A weak learner is a classifier which is only slightly correlated with the true classification (and necessarily better than random guessing). In contrast, a strong learner is a classifier that is arbitrarily well-correlated with the true classification.

Ensemble learning (集成学习) are machine learning methods that use an ensemble of (weak) statistical classifiers to obtain better predictive performance (stronger) than any constituent classifier.

Random forest

Bootstrap aggregating, aka bagging, is an ensemble learning meta-algorithm that combines models from bootstrapped training sets:

  1. Given a standard training set D of size n, iterate m times:
    1. Bootstrap a new training set \(D_i\) of size n′.
    2. Fit learning algorithm to the bootstrapped training set.
  2. Aggregate the m models by their mode (classification) or mean (regression).

An optimal number of trees m can be found using cross-validation or out-of-bag error: the mean prediction error on each training sample \(x_i\), using only the trees that did not have \(x_i\) in their bootstrap sample. The training and test error tend to level off after some number of trees have been fit.

Bagging decreases the variance of the model without increasing the bias, thus preventing overfit.

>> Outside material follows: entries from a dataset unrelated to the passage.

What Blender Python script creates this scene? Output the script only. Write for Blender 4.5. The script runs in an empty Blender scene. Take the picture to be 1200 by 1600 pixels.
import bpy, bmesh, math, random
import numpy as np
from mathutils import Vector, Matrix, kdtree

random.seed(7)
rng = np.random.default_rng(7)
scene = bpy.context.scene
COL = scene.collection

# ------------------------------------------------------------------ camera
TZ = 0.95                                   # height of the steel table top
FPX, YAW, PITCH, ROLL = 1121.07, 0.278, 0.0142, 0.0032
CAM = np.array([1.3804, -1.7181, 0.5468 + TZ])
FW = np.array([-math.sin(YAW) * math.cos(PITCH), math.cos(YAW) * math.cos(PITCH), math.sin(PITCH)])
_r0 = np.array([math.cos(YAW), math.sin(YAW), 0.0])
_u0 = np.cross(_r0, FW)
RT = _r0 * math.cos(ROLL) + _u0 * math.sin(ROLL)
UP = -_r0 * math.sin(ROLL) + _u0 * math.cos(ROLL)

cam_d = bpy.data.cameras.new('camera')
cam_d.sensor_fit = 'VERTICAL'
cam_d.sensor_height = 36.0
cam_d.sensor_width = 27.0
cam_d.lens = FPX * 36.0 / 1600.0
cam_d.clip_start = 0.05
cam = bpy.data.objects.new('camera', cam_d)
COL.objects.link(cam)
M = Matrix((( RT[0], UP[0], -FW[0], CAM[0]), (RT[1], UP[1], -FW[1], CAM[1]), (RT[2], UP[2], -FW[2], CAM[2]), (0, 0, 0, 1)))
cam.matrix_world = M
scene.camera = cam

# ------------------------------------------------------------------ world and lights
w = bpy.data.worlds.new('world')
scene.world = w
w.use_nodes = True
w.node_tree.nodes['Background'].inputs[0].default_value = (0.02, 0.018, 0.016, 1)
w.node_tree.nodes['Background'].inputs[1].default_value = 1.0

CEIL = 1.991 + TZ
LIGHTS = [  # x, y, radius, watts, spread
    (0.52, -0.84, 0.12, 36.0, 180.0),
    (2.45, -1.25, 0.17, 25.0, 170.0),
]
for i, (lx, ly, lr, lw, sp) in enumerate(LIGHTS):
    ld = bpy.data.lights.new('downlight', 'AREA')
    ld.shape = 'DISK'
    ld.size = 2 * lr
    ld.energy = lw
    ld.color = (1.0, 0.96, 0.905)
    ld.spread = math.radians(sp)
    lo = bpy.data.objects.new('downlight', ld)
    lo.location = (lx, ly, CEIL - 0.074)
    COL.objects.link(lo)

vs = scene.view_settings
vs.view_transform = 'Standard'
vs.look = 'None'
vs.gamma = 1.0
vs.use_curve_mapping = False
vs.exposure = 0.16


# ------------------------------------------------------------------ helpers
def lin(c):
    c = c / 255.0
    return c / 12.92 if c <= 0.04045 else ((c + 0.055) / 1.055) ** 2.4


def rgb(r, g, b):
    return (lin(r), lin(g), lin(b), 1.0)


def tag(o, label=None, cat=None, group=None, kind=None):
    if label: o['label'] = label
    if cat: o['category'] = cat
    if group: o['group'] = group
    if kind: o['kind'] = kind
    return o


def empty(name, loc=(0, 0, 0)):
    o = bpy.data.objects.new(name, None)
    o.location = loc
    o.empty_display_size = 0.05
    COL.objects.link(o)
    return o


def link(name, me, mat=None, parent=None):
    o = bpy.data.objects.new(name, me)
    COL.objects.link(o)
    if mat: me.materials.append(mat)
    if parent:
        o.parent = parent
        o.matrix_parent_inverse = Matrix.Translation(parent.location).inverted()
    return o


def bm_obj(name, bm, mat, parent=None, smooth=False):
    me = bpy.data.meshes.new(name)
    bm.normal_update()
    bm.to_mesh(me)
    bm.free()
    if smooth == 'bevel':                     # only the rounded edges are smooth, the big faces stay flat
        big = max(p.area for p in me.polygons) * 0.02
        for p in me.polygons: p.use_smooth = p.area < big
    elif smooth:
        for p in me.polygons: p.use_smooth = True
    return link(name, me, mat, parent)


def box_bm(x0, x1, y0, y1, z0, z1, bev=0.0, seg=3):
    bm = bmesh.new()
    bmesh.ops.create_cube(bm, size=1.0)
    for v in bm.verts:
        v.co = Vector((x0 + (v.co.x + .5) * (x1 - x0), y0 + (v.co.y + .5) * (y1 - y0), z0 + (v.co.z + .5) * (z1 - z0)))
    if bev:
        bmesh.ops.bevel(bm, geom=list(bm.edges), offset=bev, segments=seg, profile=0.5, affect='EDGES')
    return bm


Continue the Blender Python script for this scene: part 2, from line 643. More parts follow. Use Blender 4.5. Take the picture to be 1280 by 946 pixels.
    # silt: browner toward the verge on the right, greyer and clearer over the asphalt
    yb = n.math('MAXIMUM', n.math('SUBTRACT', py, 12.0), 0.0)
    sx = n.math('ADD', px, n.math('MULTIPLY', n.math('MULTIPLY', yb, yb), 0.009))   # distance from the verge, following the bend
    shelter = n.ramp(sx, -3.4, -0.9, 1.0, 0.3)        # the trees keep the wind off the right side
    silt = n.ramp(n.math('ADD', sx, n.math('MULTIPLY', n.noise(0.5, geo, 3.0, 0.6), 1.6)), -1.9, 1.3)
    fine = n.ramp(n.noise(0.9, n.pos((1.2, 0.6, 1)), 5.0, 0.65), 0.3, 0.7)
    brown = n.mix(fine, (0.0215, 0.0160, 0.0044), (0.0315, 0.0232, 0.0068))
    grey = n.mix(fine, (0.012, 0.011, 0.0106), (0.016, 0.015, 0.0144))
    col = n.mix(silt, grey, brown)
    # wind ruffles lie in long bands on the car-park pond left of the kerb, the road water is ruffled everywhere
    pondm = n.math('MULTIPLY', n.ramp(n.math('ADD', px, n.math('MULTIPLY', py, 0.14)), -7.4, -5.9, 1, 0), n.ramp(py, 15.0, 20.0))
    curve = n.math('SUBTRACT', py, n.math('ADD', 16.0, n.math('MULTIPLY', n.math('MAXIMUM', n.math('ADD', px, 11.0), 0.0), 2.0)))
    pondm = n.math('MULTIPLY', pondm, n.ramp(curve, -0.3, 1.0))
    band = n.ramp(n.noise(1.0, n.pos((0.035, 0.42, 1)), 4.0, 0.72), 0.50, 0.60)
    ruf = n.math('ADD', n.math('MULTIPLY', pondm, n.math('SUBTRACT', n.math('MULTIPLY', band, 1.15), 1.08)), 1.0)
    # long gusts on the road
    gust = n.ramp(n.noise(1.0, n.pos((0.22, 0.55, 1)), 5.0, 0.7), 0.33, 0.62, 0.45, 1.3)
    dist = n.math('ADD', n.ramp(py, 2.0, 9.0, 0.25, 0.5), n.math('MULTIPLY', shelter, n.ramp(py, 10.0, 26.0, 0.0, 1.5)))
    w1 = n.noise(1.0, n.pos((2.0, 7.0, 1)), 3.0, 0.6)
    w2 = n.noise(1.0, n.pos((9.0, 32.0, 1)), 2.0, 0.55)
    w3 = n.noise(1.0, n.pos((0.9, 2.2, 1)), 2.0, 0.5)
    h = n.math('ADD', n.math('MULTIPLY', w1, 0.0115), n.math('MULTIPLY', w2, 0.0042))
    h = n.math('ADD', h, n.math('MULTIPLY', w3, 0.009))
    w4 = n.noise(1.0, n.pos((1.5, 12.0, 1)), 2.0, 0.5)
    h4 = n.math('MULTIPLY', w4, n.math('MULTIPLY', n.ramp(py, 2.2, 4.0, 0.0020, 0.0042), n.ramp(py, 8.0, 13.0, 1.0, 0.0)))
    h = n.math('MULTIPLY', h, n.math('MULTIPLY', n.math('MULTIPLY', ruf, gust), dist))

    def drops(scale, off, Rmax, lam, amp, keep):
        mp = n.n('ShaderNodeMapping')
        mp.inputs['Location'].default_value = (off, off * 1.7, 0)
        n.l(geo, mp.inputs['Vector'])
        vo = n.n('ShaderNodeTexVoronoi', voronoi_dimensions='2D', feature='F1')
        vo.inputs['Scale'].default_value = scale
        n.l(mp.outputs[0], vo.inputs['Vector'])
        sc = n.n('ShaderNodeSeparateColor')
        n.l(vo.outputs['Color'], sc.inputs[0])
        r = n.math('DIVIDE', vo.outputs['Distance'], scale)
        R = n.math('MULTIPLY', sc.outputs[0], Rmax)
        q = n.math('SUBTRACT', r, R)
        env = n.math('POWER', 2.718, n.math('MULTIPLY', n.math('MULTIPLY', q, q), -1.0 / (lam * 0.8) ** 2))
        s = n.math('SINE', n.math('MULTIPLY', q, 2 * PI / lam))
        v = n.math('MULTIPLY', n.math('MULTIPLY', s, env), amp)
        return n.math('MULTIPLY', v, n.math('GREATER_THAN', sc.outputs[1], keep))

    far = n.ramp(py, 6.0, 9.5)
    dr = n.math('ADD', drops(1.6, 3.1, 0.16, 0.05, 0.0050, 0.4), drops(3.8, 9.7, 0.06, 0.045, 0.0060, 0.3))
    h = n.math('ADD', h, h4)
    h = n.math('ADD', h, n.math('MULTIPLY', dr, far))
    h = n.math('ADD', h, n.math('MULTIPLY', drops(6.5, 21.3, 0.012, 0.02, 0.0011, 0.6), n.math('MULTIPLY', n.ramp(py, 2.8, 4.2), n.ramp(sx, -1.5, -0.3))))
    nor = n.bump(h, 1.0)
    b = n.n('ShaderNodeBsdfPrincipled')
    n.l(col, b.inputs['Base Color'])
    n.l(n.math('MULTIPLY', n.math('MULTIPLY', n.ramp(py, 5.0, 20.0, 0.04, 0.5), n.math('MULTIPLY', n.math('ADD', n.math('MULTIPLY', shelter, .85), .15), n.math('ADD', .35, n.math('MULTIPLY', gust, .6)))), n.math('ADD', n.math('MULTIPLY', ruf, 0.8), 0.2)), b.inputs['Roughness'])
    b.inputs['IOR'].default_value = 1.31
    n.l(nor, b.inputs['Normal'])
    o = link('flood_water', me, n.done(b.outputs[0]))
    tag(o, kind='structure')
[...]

Random subspace method (feature bagging)

Random forest (随机森林) {Breiman2001} constructs multiple decision trees at training time and output the mode of the classes (for classification) or the mean prediction (for regression) given by individual trees.

Gradient Boosting

Boosting (提升方法) is an ensemble learning meta-algorithm that turns a weak learner into a strong learner. Boosting is sometimes synonymous to arcing (adaptive resampling and combining) Only algorithms that are provable boosting algorithms in the probably approximately correct learning formulation can accurately be called boosting algorithms.

Boosting algorithms can be interpreted as iterative functional gradient descent algorithms which optimize a convex cost function over function space (weak hypotheses/learners). Any boosting algorithm that fits into the AnyBoost framework in {Mason1999} is a gradient boosting algorithm (梯度提升).

Problem: Given a training set {(x_i, y_i) | i = 1,…,n} and base learners {h_i(x) | i = 1,…,M}, find a learner F(x) in the linear function space generated by {1, h_1(x), …, h_M(x)} that optimizes the average value of a differentiable loss function L(y,F(x)) on the training set.

Base learners for gradient boosting are typically decision trees of a fixed size, especially classification and regression trees (CART), as they are fast.

Generic gradient boosting algorithm:

  1. Initialize model with a constant function F_0(x) that minimizes average loss on the training set: \min_γ \sum_i L(y_i, γ).
  2. Iterate m from 1 through M:
    1. Compute pseudo-residuals, i.e. the negative gradient of loss function w.r.t. predictions on the training set: r_m = -∇_F L(y,F(x)) |_{(y_i, F_{m-1}(x_i)) | i=1,…,n}
    2. Train base learner h_m(x) to pseudo-residuals {(x_i, r_{mi}) | i = 1,…,n}
    3. Update model with the m-th base learner F_m(x) = F_{m−1}(x) + γ_m h_m(x): \min_γ \sum_i L(y_i, F_{m−1}(x) + γ h_m(x)).

xgboost is a gradient boosting algorithm.